-- Begin Data block --
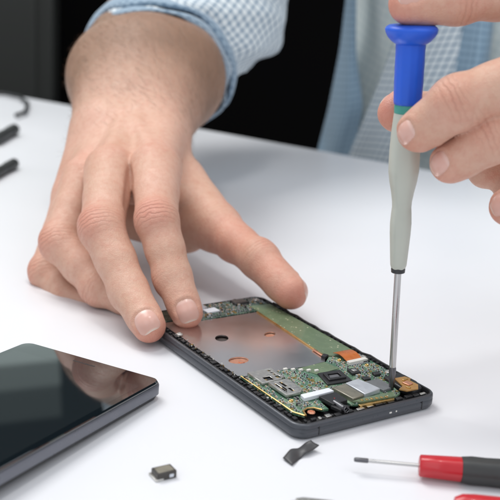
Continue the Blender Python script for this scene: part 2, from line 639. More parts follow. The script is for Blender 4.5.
def finger(fld, J, R, dors, nail=None, webk=(.55, .08, 1.5), flat=1.0, knuck=1.0, rtip=None, pip=True):
    """J: MCP, PIP, DIP, TIP centres; R their radii; dors: dorsal hint at the tip"""
    J = [np.asarray(j, float) for j in J]
    a, b, c, d = J
    n_ = unit(np.asarray(dors, float))
    prims = [('c', a, lerp(a, b, .5), R[0], R[0] * .42 + R[1] * .5), ('c', lerp(a, b, .5), b, R[0] * .42 + R[1] * .5, R[1] * .96),
             ('c', b, lerp(b, c, .55), R[1] * .97, (R[1] + R[2]) * .455), ('c', lerp(b, c, .55), c, (R[1] + R[2]) * .455, R[2] * .97),
             ('e', lerp(b, c, .45) - unit(n_) * R[1] * .22, np.array([unit(c - b), unit(n_ - unit(c - b) * (n_ @ unit(c - b))), np.cross(unit(c - b), unit(n_ - unit(c - b) * (n_ @ unit(c - b))))]), (1.0, R[1] * .78, R[1] * .86)),
             ('c', c, d, R[2] * .97, R[3])]
    ax = unit(d - c)
    n = unit(np.asarray(dors, float) - ax * (np.asarray(dors, float) @ ax))
    s = np.cross(ax, n)
    # pad of the finger tip, on the palm side, and slight flattening on the nail side
    prims.append(('e', lerp(c, d, .72) - n * R[3] * .16, np.array([ax, n, s]), (R[3] * 1.25, R[3] * .88, R[3] * 1.02)))
    # knuckles: a low bulge on the back of each joint
    for j, k, rr in ((b, 1, R[1]), (c, 2, R[2])):
        a1 = unit(J[k] - J[k - 1]); a2 = unit(J[k + 1] - J[k]); bend = unit(a1 - a2) if np.linalg.norm(a1 - a2) > .12 else n
        out = unit(bend * .8 + n * .3)
        prims.append(('c', j - unit(a1) * .16 + out * rr * .17, j + unit(a2) * .16 + out * rr * .17, rr * .92, rr * .91))
        CREASES.append((j + out * rr * .9, unit(a1 + a2), out, 1.0 if k == 1 else .8, rr * (.62 if k == 1 else .42)))
        REDS.append((j + out * rr * .9, rr * .95, .62 if k == 1 else .34))
    REDS.append((d + ax * R[3] * .6 - n * .2, R[3] * 1.25, .85))
    fld.chain(prims, .34, webk, centre=a)
    if nail:
        NAILS.append((fld, c, d, ax, n, s, R[3], nail))


def carve_nails(fld):
    for rec in NAILS:
        if rec[0] is not fld: continue
        _, c, d, ax, n, s, r, nl = rec
        w, l, sh = nl['w'], nl['l'], nl.get('sh', 0)
        ctr = d + ax * (r * .18 + sh) + n * r * .5

        def fn(g, ctr=ctr, ax=ax, n=n, s=s, w=w, l=l, r=r):
            px, py, pz = g[0] - ctr[0], g[1] - ctr[1], g[2] - ctr[2]
            u = (px * s[0] + py * s[1] + pz * s[2]) / w; v = (px * ax[0] + py * ax[1] + pz * ax[2]) / l
            q = px * n[0] + py * n[1] + pz * n[2]
            e = (np.abs(u) ** 3 + np.abs(v) ** 3) ** (1 / 3.)
            m = np.clip((1.14 - e) / .16, 0, 1); m = m * m * (3 - 2 * m)
            ridge = np.exp(-((e - 1.3) / .16) ** 2) * (v < .75)
            return (m * .05 - ridge * .022) * np.clip(q / .15 + .9, 0, 1)
        fld.dent(fn, ctr - 1.6 * r - .3, ctr + 1.6 * r + .3)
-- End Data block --
### Aim
Omit the pictures and reproduce the listing exactly.

### Reply
Continue the Blender Python script for this scene: part 2, from line 639. More parts follow. The script is for Blender 4.5.
def finger(fld, J, R, dors, nail=None, webk=(.55, .08, 1.5), flat=1.0, knuck=1.0, rtip=None, pip=True):
    """J: MCP, PIP, DIP, TIP centres; R their radii; dors: dorsal hint at the tip"""
    J = [np.asarray(j, float) for j in J]
    a, b, c, d = J
    n_ = unit(np.asarray(dors, float))
    prims = [('c', a, lerp(a, b, .5), R[0], R[0] * .42 + R[1] * .5), ('c', lerp(a, b, .5), b, R[0] * .42 + R[1] * .5, R[1] * .96),
             ('c', b, lerp(b, c, .55), R[1] * .97, (R[1] + R[2]) * .455), ('c', lerp(b, c, .55), c, (R[1] + R[2]) * .455, R[2] * .97),
             ('e', lerp(b, c, .45) - unit(n_) * R[1] * .22, np.array([unit(c - b), unit(n_ - unit(c - b) * (n_ @ unit(c - b))), np.cross(unit(c - b), unit(n_ - unit(c - b) * (n_ @ unit(c - b))))]), (1.0, R[1] * .78, R[1] * .86)),
             ('c', c, d, R[2] * .97, R[3])]
    ax = unit(d - c)
    n = unit(np.asarray(dors, float) - ax * (np.asarray(dors, float) @ ax))
    s = np.cross(ax, n)
    # pad of the finger tip, on the palm side, and slight flattening on the nail side
    prims.append(('e', lerp(c, d, .72) - n * R[3] * .16, np.array([ax, n, s]), (R[3] * 1.25, R[3] * .88, R[3] * 1.02)))
    # knuckles: a low bulge on the back of each joint
    for j, k, rr in ((b, 1, R[1]), (c, 2, R[2])):
        a1 = unit(J[k] - J[k - 1]); a2 = unit(J[k + 1] - J[k]); bend = unit(a1 - a2) if np.linalg.norm(a1 - a2) > .12 else n
        out = unit(bend * .8 + n * .3)
        prims.append(('c', j - unit(a1) * .16 + out * rr * .17, j + unit(a2) * .16 + out * rr * .17, rr * .92, rr * .91))
        CREASES.append((j + out * rr * .9, unit(a1 + a2), out, 1.0 if k == 1 else .8, rr * (.62 if k == 1 else .42)))
        REDS.append((j + out * rr * .9, rr * .95, .62 if k == 1 else .34))
    REDS.append((d + ax * R[3] * .6 - n * .2, R[3] * 1.25, .85))
    fld.chain(prims, .34, webk, centre=a)
    if nail:
        NAILS.append((fld, c, d, ax, n, s, R[3], nail))


def carve_nails(fld):
    for rec in NAILS:
        if rec[0] is not fld: continue
        _, c, d, ax, n, s, r, nl = rec
        w, l, sh = nl['w'], nl['l'], nl.get('sh', 0)
        ctr = d + ax * (r * .18 + sh) + n * r * .5

        def fn(g, ctr=ctr, ax=ax, n=n, s=s, w=w, l=l, r=r):
            px, py, pz = g[0] - ctr[0], g[1] - ctr[1], g[2] - ctr[2]
            u = (px * s[0] + py * s[1] + pz * s[2]) / w; v = (px * ax[0] + py * ax[1] + pz * ax[2]) / l
            q = px * n[0] + py * n[1] + pz * n[2]
            e = (np.abs(u) ** 3 + np.abs(v) ** 3) ** (1 / 3.)
            m = np.clip((1.14 - e) / .16, 0, 1); m = m * m * (3 - 2 * m)
            ridge = np.exp(-((e - 1.3) / .16) ** 2) * (v < .75)
            return (m * .05 - ridge * .022) * np.clip(q / .15 + .9, 0, 1)
        fld.dent(fn, ctr - 1.6 * r - .3, ctr + 1.6 * r + .3)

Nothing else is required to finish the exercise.